## BEGIN LISTED RECORDS
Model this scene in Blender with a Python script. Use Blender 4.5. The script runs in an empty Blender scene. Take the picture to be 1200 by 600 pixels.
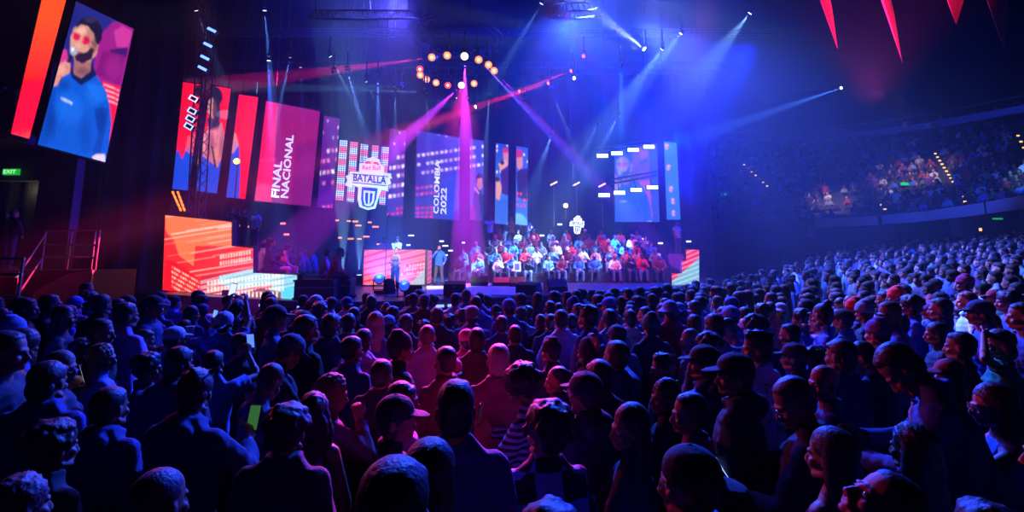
import bpy, bmesh, math, random
import numpy as np
from mathutils import Vector, Matrix, Euler
R = random.Random(7)
NR = np.random.RandomState(5)
COL = bpy.context.scene.collection
SC = bpy.context.scene
rad = math.radians

# ------------------------------------------------------------ camera
F, CX, CY, PITCH = 560.0, 600.0, 227.0, rad(8)
CAM = np.array([0.0, 0.0, 2.3])
cd = bpy.data.cameras.new('camera')
cam = bpy.data.objects.new('camera', cd); COL.objects.link(cam)
cd.sensor_fit = 'HORIZONTAL'; cd.sensor_width = 36.0
cd.lens = 36.0 * F / 1200.0
cd.shift_y = -(300 - CY) / 1200.0
cd.clip_start = 0.1; cd.clip_end = 300
cam.location = CAM; cam.rotation_euler = (rad(90) + PITCH, 0, 0)
SC.camera = cam
cP, sP = math.cos(PITCH), math.sin(PITCH)

def ray(x, y):
    a = (x - CX) / F; b = (CY - y) / F
    return np.array([a, cP - b * sP, sP + b * cP])
def at_y(x, y, Y):
    r = ray(x, y); return CAM + r * (Y / r[1])
def at_z(x, y, z):
    r = ray(x, y); return CAM + r * ((z - CAM[2]) / r[2])
def on_plane(x, y, p, n):
    r = ray(x, y); return CAM + r * (np.dot(np.subtract(p, CAM), n) / np.dot(r, n))
def project(P):
    v = np.asarray(P) - CAM
    fw = v[..., 1] * cP + v[..., 2] * sP
    up = -v[..., 1] * sP + v[..., 2] * cP
    return CX + F * v[..., 0] / fw, CY - F * up / fw
def cfit(q, d):
    r = [ray(*c) for c in q]
    M = np.array([r[0], -r[1], r[2], -r[3]]).T
    l = np.linalg.svd(M)[2][-1]; l = l / l.mean()
    P = np.array([l[i] * r[i] for i in range(4)]); P *= d / P[:, 1].mean()
    return P + CAM

def lin(c):
    return tuple((v / 12.92 if v <= 0.04045 else ((v + 0.055) / 1.055) ** 2.4) for v in [x / 255.0 for x in c])

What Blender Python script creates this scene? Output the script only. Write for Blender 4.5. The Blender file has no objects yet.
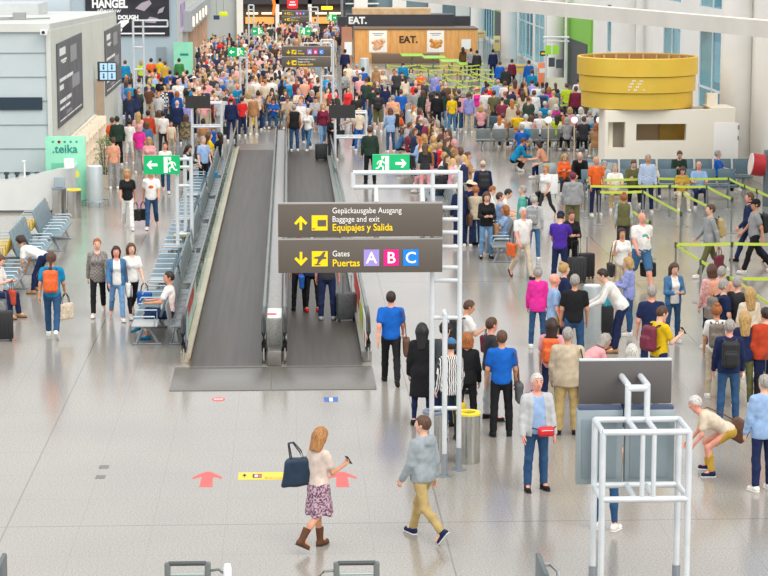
import bpy, bmesh, math, random
import numpy as np
from mathutils import Vector, Matrix, Euler
SC = bpy.context.scene
COL = SC.collection
PI = math.pi
rnd = random.Random(11)

# ------------------------------------------------------------------ camera
FPX, YAW, PITCH, CAMH = 2218.0, math.radians(2.43), math.radians(9.04), 8.2
fw = Vector((math.sin(YAW)*math.cos(PITCH), math.cos(YAW)*math.cos(PITCH), -math.sin(PITCH)))
rt = Vector((math.cos(YAW), -math.sin(YAW), 0))
up = rt.cross(fw)
def ray(px, py): return fw + rt*((px-384)/FPX) - up*((py-288)/FPX)
def P(px, py, z=0.0):
    d = ray(px, py); t = (z-CAMH)/d.z
    return Vector((d.x*t, d.y*t, z))
def at(px, py, Y):
    d = ray(px, py); t = Y/d.y
    return Vector((d.x*t, Y, CAMH+d.z*t))
cam = bpy.data.cameras.new('camera'); cam.sensor_width = 36; cam.lens = 36*FPX/768
cam.clip_start = 0.5; cam.clip_end = 600
co = bpy.data.objects.new('camera', cam); COL.objects.link(co)
co.location = (0, 0, CAMH)
co.rotation_euler = Matrix((rt, up, -fw)).transposed().to_euler()
SC.camera = co

# ------------------------------------------------------------------ materials
def lin(c):
    return tuple(((v/255)/12.92 if v/255 <= .04045 else ((v/255+.055)/1.055)**2.4) for v in c)
C_ = dict(white=(238,236,232), cream=(226,210,186), beige=(200,184,158), khaki=(192,166,112), tan=(178,132,92), grey=(158,160,162),
 pale_grey=(192,194,196), dark_grey=(82,84,88), charcoal=(54,54,58), black=(30,30,34), navy=(30,42,80), blue=(28,98,188), royal_blue=(22,100,196),
 teal=(18,138,186), denim=(72,118,160), jeans=(48,84,124), pale_blue=(152,182,222), light_jeans=(112,154,196), purple=(78,46,160),
 lavender=(152,152,214), magenta=(232,52,158), pink=(234,166,170), peach=(228,164,134), red=(220,44,48), orange=(236,104,44),
 rust=(192,70,42), maroon=(122,36,62), yellow=(230,192,28), mustard=(204,164,66), lime=(196,222,50), green=(62,134,72), olive=(106,106,68),
 dark_green=(42,62,52), seagreen=(92,178,164), brown=(102,68,48), taupe=(126,116,106), turquoise=(52,172,194),
 blond=(206,166,102), ginger=(178,104,50), dark_brown=(52,34,27), silver=(186,190,194), medium_brown=(92,60,40), copper=(190,132,74), blush=(222,204,192), heather=(160,170,176))
MATS = {}
def mat(name, rgb=None, rough=.6, metal=0., spec=.5, emit=0., ecol=None, alpha=None):
    if name in MATS: return MATS[name]
    m = bpy.data.materials.new(name); m.use_nodes = True
    b = m.node_tree.nodes['Principled BSDF']
    if rgb is not None: b.inputs['Base Color'].default_value = (*lin(rgb), 1)
    b.inputs['Roughness'].default_value = rough; b.inputs['Metallic'].default_value = metal
    b.inputs['Specular IOR Level'].default_value = spec
    if emit:
        b.inputs['Emission Color'].default_value = (*lin(ecol or rgb), 1); b.inputs['Emission Strength'].default_value = emit
    MATS[name] = m
    return m
def nt(m): return m.node_tree.nodes, m.node_tree.links, m.node_tree.nodes['Principled BSDF']
def ramp(n, stops, const=False):
    r = n.new('ShaderNodeValToRGB'); e = r.color_ramp
    if const: e.interpolation = 'CONSTANT'
    while len(e.elements) < len(stops): e.elements.new(.5)
    for el, (p, c) in zip(e.elements, stops): el.position = p; el.color = (*lin(c), 1)
    return r
def noisy(name, c1, c2, scale, rough=.6, metal=0., detail=4, spec=.5, stretch=None):
    if name in MATS: return MATS[name]
    m = mat(name, c1, rough, metal, spec); n, l, b = nt(m)
    tc = n.new('ShaderNodeTexCoord'); no = n.new('ShaderNodeTexNoise')
    no.inputs['Scale'].default_value = scale; no.inputs['Detail'].default_value = detail
    r = ramp(n, [(.35, c1), (.65, c2)])
    src = tc.outputs['Object']
    if stretch:
        mp = n.new('ShaderNodeMapping'); mp.inputs['Scale'].default_value = stretch; l.new(src, mp.inputs[0]); src = mp.outputs[0]
    l.new(src, no.inputs['Vector']); l.new(no.outputs['Fac'], r.inputs['Fac']); l.new(r.outputs['Color'], b.inputs['Base Color'])
    return m
def cloth(c):
    k = 'cloth_'+c
    if k in MATS: return MATS[k]
    if c == 'floral' or c == 'lilac_floral' or c == 'pink_floral':
        base, a, d = {'floral': ((184,158,170), (118,78,100), (74,54,74)), 'lilac_floral': ((150,160,214), (112,120,190), (190,196,226)),
                      'pink_floral': ((226,186,182), (196,120,120), (238,214,206))}[c]
        m = mat(k, base, .85); n, l, b = nt(m)
        tc = n.new('ShaderNodeTexCoord'); v = n.new('ShaderNodeTexNoise'); v.inputs['Scale'].default_value = 34; v.inputs['Detail'].default_value = 3
        r = ramp(n, [(.40, base), (.5, a), (.60, d)], True)
        l.new(tc.outputs['Object'], v.inputs['Vector']); l.new(v.outputs['Fac'], r.inputs['Fac']); l.new(r.outputs['Color'], b.inputs['Base Color'])
        return m
    if c in ('striped', 'plaid', 'grey_check', 'blue_check', 'camouflage'):
        a, d, s = {'striped': ((232,230,228), (40,40,46), 30), 'plaid': ((226,226,226), (40,42,56), 12), 'grey_check': ((150,144,138), (112,106,102), 26),
                'blue_check': ((196,208,226), (150,168,204), 22), 'camouflage': ((150,130,100), (84,78,60), 9)}[c]
        m = mat(k, a, .85); n, l, b = nt(m)
        tc = n.new('ShaderNodeTexCoord')
        if c == 'striped':
            v = n.new('ShaderNodeTexWave'); v.inputs['Distortion'].default_value = 4; v.inputs['Scale'].default_value = 9
        elif c == 'camouflage': v = n.new('ShaderNodeTexNoise'); v.inputs['Scale'].default_value = s
        else: v = n.new('ShaderNodeTexChecker'); v.inputs['Scale'].default_value = s
        r = ramp(n, [(0, a), (.5, d)], True)
        l.new(tc.outputs['Object'], v.inputs['Vector']); l.new(v.outputs['Fac'], r.inputs['Fac']); l.new(r.outputs['Color'], b.inputs['Base Color'])
        return m
    rgb = C_[c]
    return noisy(k, rgb, tuple(min(255, int(v*.9)) for v in rgb), 9, .85, spec=.25)
def hairmat(c):
    rgb = {'grey': (178,172,164), 'white': (226,222,214), 'silver': (200,197,192)}.get(c, C_[c])
    return noisy('hair_'+c, rgb, tuple(int(v*.68) for v in rgb), 30, .55, stretch=(3, 3, .6))
SKIN = {'fair': noisy('skin_fair', (232,184,160), (224,172,146), 12, .55), 'tanned': noisy('skin_tanned', (208,152,120), (196,138,106), 12, .55),
        'dark': noisy('skin_dark', (116,76,56), (104,66,48), 12, .5), 'ruddy': noisy('skin_ruddy', (232,164,142), (220,146,124), 12, .55)}
EYEW = mat('eye_white', (236,234,230), .3); DARK = mat('eye_dark', (40,30,26), .3); LIPS = mat('lips', (178,96,88), .5)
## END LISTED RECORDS
[EXERCISE DESCRIPTION] Print the entries as they stand, first line through the line holding "rad = math.radians", with every picture removed.

[ANSWER FOR THIS EXERCISE]
Model this scene in Blender with a Python script. Use Blender 4.5. The script runs in an empty Blender scene. Take the picture to be 1200 by 600 pixels.
import bpy, bmesh, math, random
import numpy as np
from mathutils import Vector, Matrix, Euler
R = random.Random(7)
NR = np.random.RandomState(5)
COL = bpy.context.scene.collection
SC = bpy.context.scene
rad = math.radians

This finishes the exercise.